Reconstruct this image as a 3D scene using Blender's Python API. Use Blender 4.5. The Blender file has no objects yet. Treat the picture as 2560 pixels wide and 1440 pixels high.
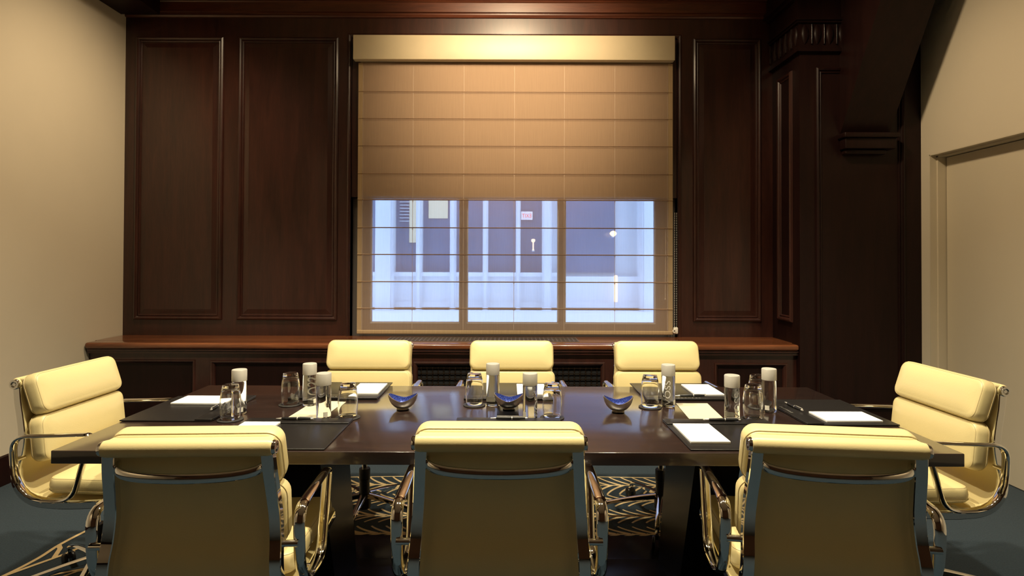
import bpy, math, random
from math import sin, cos, pi, radians as R
from mathutils import Vector, Matrix
random.seed(7)
scene = bpy.context.scene
COL = scene.collection

# ------------------------------------------------------------------ mesh builder
class MB:
    def __init__(s): s.v = []; s.f = []; s.m = []; s.mi = 0
    def add(s, vs, fs, M=None):
        b = len(s.v)
        for p in vs:
            p = Vector(p)
            if M is not None: p = M @ p
            s.v.append(p[:])
        for f in fs:
            s.f.append(tuple(b + i for i in f)); s.m.append(s.mi)
    def box(s, x0, x1, y0, y1, z0, z1, M=None):
        vs = [(x0,y0,z0),(x1,y0,z0),(x1,y1,z0),(x0,y1,z0),(x0,y0,z1),(x1,y0,z1),(x1,y1,z1),(x0,y1,z1)]
        s.add(vs, [(0,3,2,1),(4,5,6,7),(0,1,5,4),(1,2,6,5),(2,3,7,6),(3,0,4,7)], M)
    def rbox(s, x0, x1, y0, y1, z0, z1, r=.004, k=2, n=(1,1,1), bulge=None, M=None):
        h = ((x1-x0)/2, (y1-y0)/2, (z1-z0)/2); c = ((x0+x1)/2, (y0+y1)/2, (z0+z1)/2)
        r = min(r, *[q*.999 for q in h])
        ax = []
        for i in range(3):
            q = h[i]-r
            L = [-q - r*(1-j/k) for j in range(k)] + [-q + 2*q*j/n[i] for j in range(n[i]+1)] + [q + r*(j+1)/k for j in range(k)]
            ax.append(L)
        vs, fs, idx = [], [], {}
        def vert(p):
            key = tuple(round(t, 6) for t in p)
            if key not in idx:
                cl = [max(-(h[i]-r), min(h[i]-r, p[i])) for i in range(3)]
                d = Vector([p[i]-cl[i] for i in range(3)])
                d = d.normalized()*r if d.length > 1e-9 else d
                q = Vector(cl)+d
                if bulge: q = Vector(bulge(q, h))
                idx[key] = len(vs); vs.append((q[0]+c[0], q[1]+c[1], q[2]+c[2]))
            return idx[key]
        for a in range(3):
            b, d = (a+1) % 3, (a+2) % 3
            for sg in (-1, 1):
                for i in range(len(ax[b])-1):
                    for j in range(len(ax[d])-1):
                        q = []
                        for (u, w) in ((i,j),(i+1,j),(i+1,j+1),(i,j+1)):
                            p = [0,0,0]; p[a] = sg*h[a]; p[b] = ax[b][u]; p[d] = ax[d][w]
                            q.append(vert(p))
                        if len(set(q)) > 2: fs.append(tuple(q) if sg > 0 else tuple(reversed(q)))
        s.add(vs, fs, M)
    def lathe(s, prof, n=32, M=None, cap=True):
        vs, fs, rings = [], [], []
        for (r, z) in prof:
            if r < 1e-6: rings.append([len(vs)]); vs.append((0,0,z))
            else:
                rings.append(list(range(len(vs), len(vs)+n)))
                vs += [(r*cos(2*pi*i/n), r*sin(2*pi*i/n), z) for i in range(n)]
        for a, b in zip(rings, rings[1:]):
            for i in range(n):
                j = (i+1) % n
                if len(a) == 1 and len(b) == 1: continue
                if len(a) == 1: fs.append((a[0], b[j], b[i]))
                elif len(b) == 1: fs.append((a[i], a[j], b[0]))
                else: fs.append((a[i], a[j], b[j], b[i]))
        if cap:
            if len(rings[0]) > 1: fs.append(tuple(reversed(rings[0])))
            if len(rings[-1]) > 1: fs.append(tuple(rings[-1]))
        s.add(vs, fs, M)
    def cyl(s, p0, p1, r, n=16, r1=None):
        p0, p1 = Vector(p0), Vector(p1); d = p1-p0
        M = Matrix.Translation(p0) @ d.to_track_quat('Z', 'Y').to_matrix().to_4x4()
        s.lathe([(r,0),(r if r1 is None else r1, d.length)], n, M)
    def rings(s, rs, closed=False, caps=True):
        """skin a list of rings (each a list of points)"""
        n = len(rs[0]); vs = [p for r in rs for p in r]; fs = []
        m = len(rs)
        for a in range(m if closed else m-1):
            b = (a+1) % m
            for i in range(n):
                j = (i+1) % n
                fs.append((a*n+i, a*n+j, b*n+j, b*n+i))
        if not closed and caps:
            fs.append(tuple(range(n-1, -1, -1))); fs.append(tuple((m-1)*n+i for i in range(n)))
        s.add(vs, fs)
    def tube(s, pts, r, n=8, closed=False):
        P = [Vector(p) for p in pts]; rs = []; up = None
        for i, p in enumerate(P):
            a = P[i-1] if (i > 0 or closed) else p
            b = P[(i+1) % len(P)] if (i < len(P)-1 or closed) else p
            t = (b-a).normalized()
            if up is None:
                up = Vector((0,0,1)) if abs(t.z) < .9 else Vector((1,0,0))
            side = t.cross(up).normalized(); up = side.cross(t).normalized()
            rr = r[i] if isinstance(r, (list, tuple)) else r
            rs.append([(p + side*cos(2*pi*k/n)*rr + up*sin(2*pi*k/n)*rr)[:] for k in range(n)])
        s.rings(rs, closed)
    def sweep(s, pts, sec, lat=(1,0,0), closed=False, scale=None):
        """sweep a section (a along lat, b along the in-plane normal) over a path"""
        P = [Vector(p) for p in pts]; L = Vector(lat).normalized(); rs = []
        for i, p in enumerate(P):
            a = P[i-1] if (i > 0 or closed) else p
            b = P[(i+1) % len(P)] if (i < len(P)-1 or closed) else p
            t = (b-a).normalized(); nrm = L.cross(t).normalized()
            k = scale[i] if scale else 1
            rs.append([(p + L*u*k + nrm*w*k)[:] for (u, w) in sec])
        s.rings(rs, closed)
    def build(s, name, mat, parent=None, angle=38, loc=None):
        me = bpy.data.meshes.new(name)
        me.from_pydata(s.v, [], s.f); me.update()
        mats = mat if isinstance(mat, (list, tuple)) else [mat]
        for m in mats: me.materials.append(m)
        if len(mats) > 1: me.polygons.foreach_set('material_index', s.m)
        me.polygons.foreach_set('use_smooth', [True]*len(me.polygons))
        me.set_sharp_from_angle(angle=R(angle))
        o = bpy.data.objects.new(name, me); COL.objects.link(o)
        if parent is not None: o.parent = parent
        if loc: o.location = loc
        return o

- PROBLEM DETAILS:
Everything from the top line of the data down to and including the line with "COL = scene.collection" is to be copied, except the pictures.

- COMPLETED TASK:
Reconstruct this image as a 3D scene using Blender's Python API. Use Blender 4.5. The Blender file has no objects yet. Treat the picture as 2560 pixels wide and 1440 pixels high.
import bpy, math, random
from math import sin, cos, pi, radians as R
from mathutils import Vector, Matrix
random.seed(7)
scene = bpy.context.scene
COL = scene.collection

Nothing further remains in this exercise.